[Entries with scene source code]
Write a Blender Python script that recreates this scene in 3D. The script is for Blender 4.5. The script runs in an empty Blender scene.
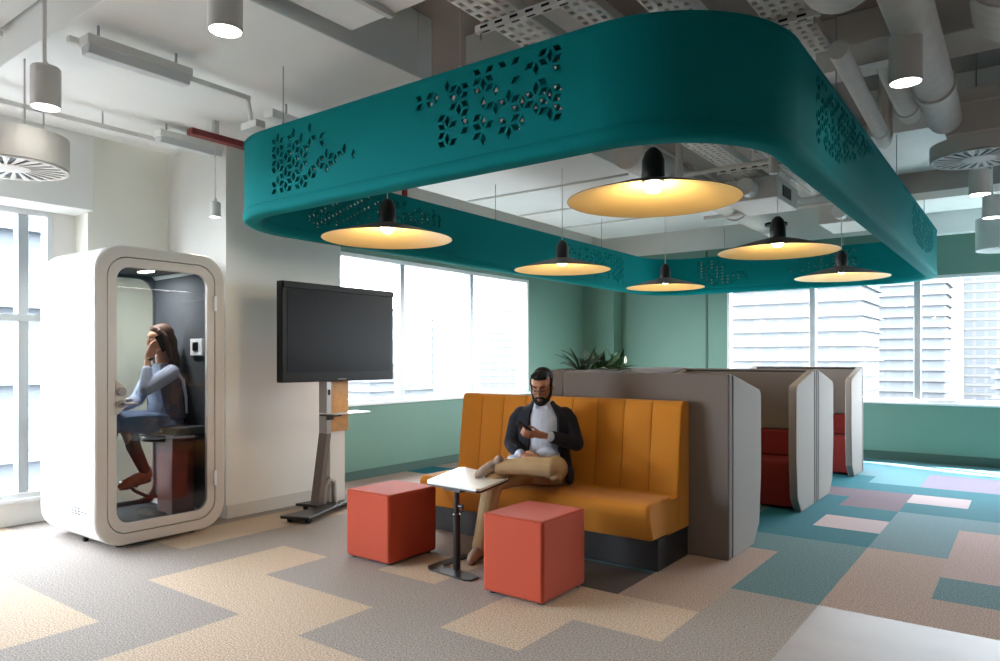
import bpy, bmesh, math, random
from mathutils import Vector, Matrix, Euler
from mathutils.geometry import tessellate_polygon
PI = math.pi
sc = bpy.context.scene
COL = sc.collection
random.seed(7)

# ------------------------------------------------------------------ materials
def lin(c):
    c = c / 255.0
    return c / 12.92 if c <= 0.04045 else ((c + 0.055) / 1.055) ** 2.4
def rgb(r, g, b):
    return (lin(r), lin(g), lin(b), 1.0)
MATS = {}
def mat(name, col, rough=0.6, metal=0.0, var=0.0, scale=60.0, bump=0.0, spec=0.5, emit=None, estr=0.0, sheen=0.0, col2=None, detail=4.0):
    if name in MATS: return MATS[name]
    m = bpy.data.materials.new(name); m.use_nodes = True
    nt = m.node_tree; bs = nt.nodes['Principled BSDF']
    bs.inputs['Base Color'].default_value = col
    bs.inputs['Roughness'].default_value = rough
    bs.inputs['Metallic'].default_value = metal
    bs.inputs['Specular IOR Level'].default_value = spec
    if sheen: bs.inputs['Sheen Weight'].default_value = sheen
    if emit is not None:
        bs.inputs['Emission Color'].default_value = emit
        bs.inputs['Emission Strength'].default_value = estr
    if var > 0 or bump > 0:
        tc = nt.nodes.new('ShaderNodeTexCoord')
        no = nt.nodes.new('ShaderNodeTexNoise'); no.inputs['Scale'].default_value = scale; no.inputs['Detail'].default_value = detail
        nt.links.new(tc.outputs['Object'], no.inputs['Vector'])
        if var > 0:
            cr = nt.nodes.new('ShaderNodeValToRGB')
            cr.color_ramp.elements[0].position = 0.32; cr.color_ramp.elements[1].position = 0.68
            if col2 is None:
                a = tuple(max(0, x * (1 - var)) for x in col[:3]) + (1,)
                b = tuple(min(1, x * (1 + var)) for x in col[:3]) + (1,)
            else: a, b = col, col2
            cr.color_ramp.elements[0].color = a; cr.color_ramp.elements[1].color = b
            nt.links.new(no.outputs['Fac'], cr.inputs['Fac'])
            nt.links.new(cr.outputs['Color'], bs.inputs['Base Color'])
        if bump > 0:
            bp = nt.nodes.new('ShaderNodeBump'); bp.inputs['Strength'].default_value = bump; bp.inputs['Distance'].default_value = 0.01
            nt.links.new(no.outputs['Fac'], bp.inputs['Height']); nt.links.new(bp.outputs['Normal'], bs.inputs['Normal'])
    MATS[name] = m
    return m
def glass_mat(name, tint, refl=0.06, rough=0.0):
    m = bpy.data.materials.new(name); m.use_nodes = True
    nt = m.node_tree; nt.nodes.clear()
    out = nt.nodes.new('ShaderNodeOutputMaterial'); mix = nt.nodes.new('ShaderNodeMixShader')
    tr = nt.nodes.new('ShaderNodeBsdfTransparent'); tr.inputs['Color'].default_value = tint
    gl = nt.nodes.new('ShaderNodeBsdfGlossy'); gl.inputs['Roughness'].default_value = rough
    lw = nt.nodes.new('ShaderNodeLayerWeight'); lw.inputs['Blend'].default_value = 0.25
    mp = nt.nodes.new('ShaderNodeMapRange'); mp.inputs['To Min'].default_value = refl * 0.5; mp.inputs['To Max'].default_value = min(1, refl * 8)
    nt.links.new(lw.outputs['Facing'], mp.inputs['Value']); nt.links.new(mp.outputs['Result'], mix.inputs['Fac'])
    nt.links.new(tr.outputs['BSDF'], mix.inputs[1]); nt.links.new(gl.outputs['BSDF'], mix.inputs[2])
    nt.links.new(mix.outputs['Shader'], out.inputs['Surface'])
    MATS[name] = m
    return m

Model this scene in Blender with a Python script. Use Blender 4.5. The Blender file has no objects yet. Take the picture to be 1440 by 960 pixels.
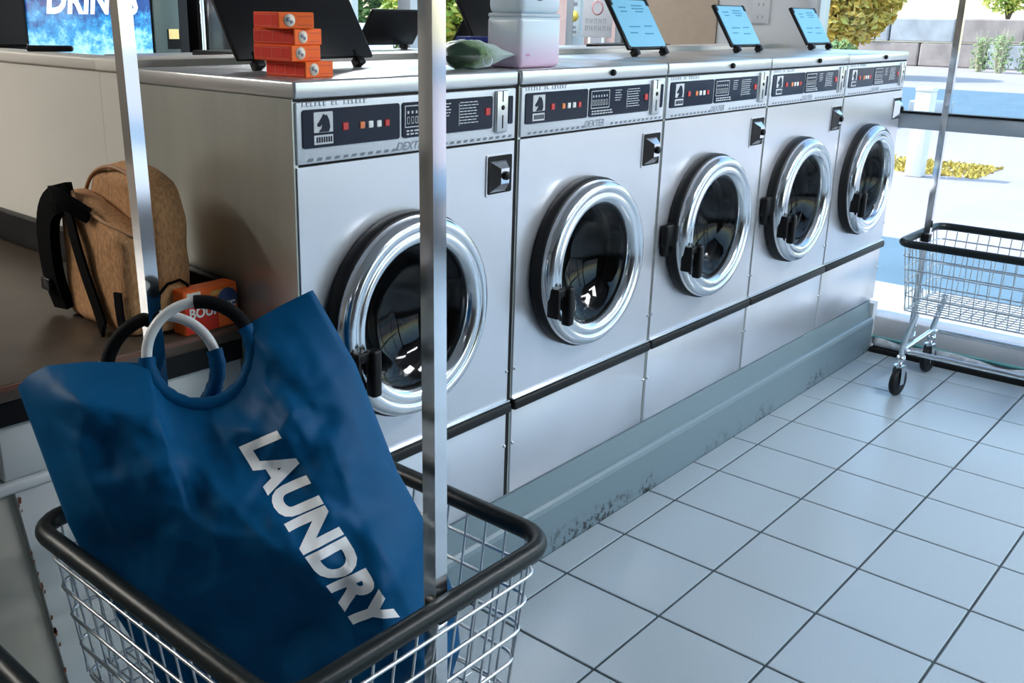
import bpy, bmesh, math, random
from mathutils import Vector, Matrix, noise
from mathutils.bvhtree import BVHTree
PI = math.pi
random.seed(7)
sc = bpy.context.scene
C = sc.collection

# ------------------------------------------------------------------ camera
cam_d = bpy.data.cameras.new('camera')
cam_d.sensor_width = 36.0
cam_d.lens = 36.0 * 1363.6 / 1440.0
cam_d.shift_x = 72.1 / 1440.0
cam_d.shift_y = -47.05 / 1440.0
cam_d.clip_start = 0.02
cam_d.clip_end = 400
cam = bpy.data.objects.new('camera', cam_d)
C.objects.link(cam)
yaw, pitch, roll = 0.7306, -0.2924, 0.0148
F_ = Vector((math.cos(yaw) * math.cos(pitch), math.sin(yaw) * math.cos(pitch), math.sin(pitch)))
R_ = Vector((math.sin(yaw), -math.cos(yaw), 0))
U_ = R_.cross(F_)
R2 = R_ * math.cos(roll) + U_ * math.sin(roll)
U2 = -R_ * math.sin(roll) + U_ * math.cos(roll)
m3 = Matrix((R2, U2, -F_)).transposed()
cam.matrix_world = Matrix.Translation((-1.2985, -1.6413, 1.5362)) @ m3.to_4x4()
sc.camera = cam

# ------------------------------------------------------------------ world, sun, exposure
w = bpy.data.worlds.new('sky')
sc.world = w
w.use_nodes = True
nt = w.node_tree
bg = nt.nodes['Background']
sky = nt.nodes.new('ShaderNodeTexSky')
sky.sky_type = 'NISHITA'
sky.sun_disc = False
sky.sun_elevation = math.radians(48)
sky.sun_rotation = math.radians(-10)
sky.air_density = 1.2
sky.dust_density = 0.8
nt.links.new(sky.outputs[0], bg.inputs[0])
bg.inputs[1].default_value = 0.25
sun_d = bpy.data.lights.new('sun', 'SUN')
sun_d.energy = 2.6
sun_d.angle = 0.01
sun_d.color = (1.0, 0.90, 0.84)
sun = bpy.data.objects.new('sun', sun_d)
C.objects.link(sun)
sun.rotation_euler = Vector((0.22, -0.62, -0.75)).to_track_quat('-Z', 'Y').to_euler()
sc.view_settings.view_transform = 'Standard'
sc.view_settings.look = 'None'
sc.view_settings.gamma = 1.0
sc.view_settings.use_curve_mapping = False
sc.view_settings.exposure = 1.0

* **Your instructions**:
Repeat the data exactly, dropping every picture it holds.

* **Full output**:
Write a Blender Python script that recreates this scene in 3D. The script is for Blender 4.5. The script runs in an empty Blender scene.
import bpy, bmesh, math, random
from mathutils import Vector, Matrix, Euler
from mathutils.geometry import tessellate_polygon
PI = math.pi
sc = bpy.context.scene
COL = sc.collection
random.seed(7)

# ------------------------------------------------------------------ materials
def lin(c):
    c = c / 255.0
    return c / 12.92 if c <= 0.04045 else ((c + 0.055) / 1.055) ** 2.4
def rgb(r, g, b):
    return (lin(r), lin(g), lin(b), 1.0)
MATS = {}
def mat(name, col, rough=0.6, metal=0.0, var=0.0, scale=60.0, bump=0.0, spec=0.5, emit=None, estr=0.0, sheen=0.0, col2=None, detail=4.0):
    if name in MATS: return MATS[name]
    m = bpy.data.materials.new(name); m.use_nodes = True
    nt = m.node_tree; bs = nt.nodes['Principled BSDF']
    bs.inputs['Base Color'].default_value = col
    bs.inputs['Roughness'].default_value = rough
    bs.inputs['Metallic'].default_value = metal
    bs.inputs['Specular IOR Level'].default_value = spec
    if sheen: bs.inputs['Sheen Weight'].default_value = sheen
    if emit is not None:
        bs.inputs['Emission Color'].default_value = emit
        bs.inputs['Emission Strength'].default_value = estr
    if var > 0 or bump > 0:
        tc = nt.nodes.new('ShaderNodeTexCoord')
        no = nt.nodes.new('ShaderNodeTexNoise'); no.inputs['Scale'].default_value = scale; no.inputs['Detail'].default_value = detail
        nt.links.new(tc.outputs['Object'], no.inputs['Vector'])
        if var > 0:
            cr = nt.nodes.new('ShaderNodeValToRGB')
            cr.color_ramp.elements[0].position = 0.32; cr.color_ramp.elements[1].position = 0.68
            if col2 is None:
                a = tuple(max(0, x * (1 - var)) for x in col[:3]) + (1,)
                b = tuple(min(1, x * (1 + var)) for x in col[:3]) + (1,)
            else: a, b = col, col2
            cr.color_ramp.elements[0].color = a; cr.color_ramp.elements[1].color = b
            nt.links.new(no.outputs['Fac'], cr.inputs['Fac'])
            nt.links.new(cr.outputs['Color'], bs.inputs['Base Color'])
        if bump > 0:
            bp = nt.nodes.new('ShaderNodeBump'); bp.inputs['Strength'].default_value = bump; bp.inputs['Distance'].default_value = 0.01
            nt.links.new(no.outputs['Fac'], bp.inputs['Height']); nt.links.new(bp.outputs['Normal'], bs.inputs['Normal'])
    MATS[name] = m
    return m
def glass_mat(name, tint, refl=0.06, rough=0.0):
    m = bpy.data.materials.new(name); m.use_nodes = True
    nt = m.node_tree; nt.nodes.clear()
    out = nt.nodes.new('ShaderNodeOutputMaterial'); mix = nt.nodes.new('ShaderNodeMixShader')
    tr = nt.nodes.new('ShaderNodeBsdfTransparent'); tr.inputs['Color'].default_value = tint
    gl = nt.nodes.new('ShaderNodeBsdfGlossy'); gl.inputs['Roughness'].default_value = rough
    lw = nt.nodes.new('ShaderNodeLayerWeight'); lw.inputs['Blend'].default_value = 0.25
    mp = nt.nodes.new('ShaderNodeMapRange'); mp.inputs['To Min'].default_value = refl * 0.5; mp.inputs['To Max'].default_value = min(1, refl * 8)
    nt.links.new(lw.outputs['Facing'], mp.inputs['Value']); nt.links.new(mp.outputs['Result'], mix.inputs['Fac'])
    nt.links.new(tr.outputs['BSDF'], mix.inputs[1]); nt.links.new(gl.outputs['BSDF'], mix.inputs[2])
    nt.links.new(mix.outputs['Shader'], out.inputs['Surface'])
    MATS[name] = m
    return m

Model this scene in Blender with a Python script. Use Blender 4.5. The Blender file has no objects yet. Take the picture to be 1440 by 960 pixels.
import bpy, bmesh, math, random
from mathutils import Vector, Matrix, noise
from mathutils.bvhtree import BVHTree
PI = math.pi
random.seed(7)
sc = bpy.context.scene
C = sc.collection

# ------------------------------------------------------------------ camera
cam_d = bpy.data.cameras.new('camera')
cam_d.sensor_width = 36.0
cam_d.lens = 36.0 * 1363.6 / 1440.0
cam_d.shift_x = 72.1 / 1440.0
cam_d.shift_y = -47.05 / 1440.0
cam_d.clip_start = 0.02
cam_d.clip_end = 400
cam = bpy.data.objects.new('camera', cam_d)
C.objects.link(cam)
yaw, pitch, roll = 0.7306, -0.2924, 0.0148
F_ = Vector((math.cos(yaw) * math.cos(pitch), math.sin(yaw) * math.cos(pitch), math.sin(pitch)))
R_ = Vector((math.sin(yaw), -math.cos(yaw), 0))
U_ = R_.cross(F_)
R2 = R_ * math.cos(roll) + U_ * math.sin(roll)
U2 = -R_ * math.sin(roll) + U_ * math.cos(roll)
m3 = Matrix((R2, U2, -F_)).transposed()
cam.matrix_world = Matrix.Translation((-1.2985, -1.6413, 1.5362)) @ m3.to_4x4()
sc.camera = cam

# ------------------------------------------------------------------ world, sun, exposure
w = bpy.data.worlds.new('sky')
sc.world = w
w.use_nodes = True
nt = w.node_tree
bg = nt.nodes['Background']
sky = nt.nodes.new('ShaderNodeTexSky')
sky.sky_type = 'NISHITA'
sky.sun_disc = False
sky.sun_elevation = math.radians(48)
sky.sun_rotation = math.radians(-10)
sky.air_density = 1.2
sky.dust_density = 0.8
nt.links.new(sky.outputs[0], bg.inputs[0])
bg.inputs[1].default_value = 0.25
sun_d = bpy.data.lights.new('sun', 'SUN')
sun_d.energy = 2.6
sun_d.angle = 0.01
sun_d.color = (1.0, 0.90, 0.84)
sun = bpy.data.objects.new('sun', sun_d)
C.objects.link(sun)
sun.rotation_euler = Vector((0.22, -0.62, -0.75)).to_track_quat('-Z', 'Y').to_euler()
sc.view_settings.view_transform = 'Standard'
sc.view_settings.look = 'None'
sc.view_settings.gamma = 1.0
sc.view_settings.use_curve_mapping = False
sc.view_settings.exposure = 1.0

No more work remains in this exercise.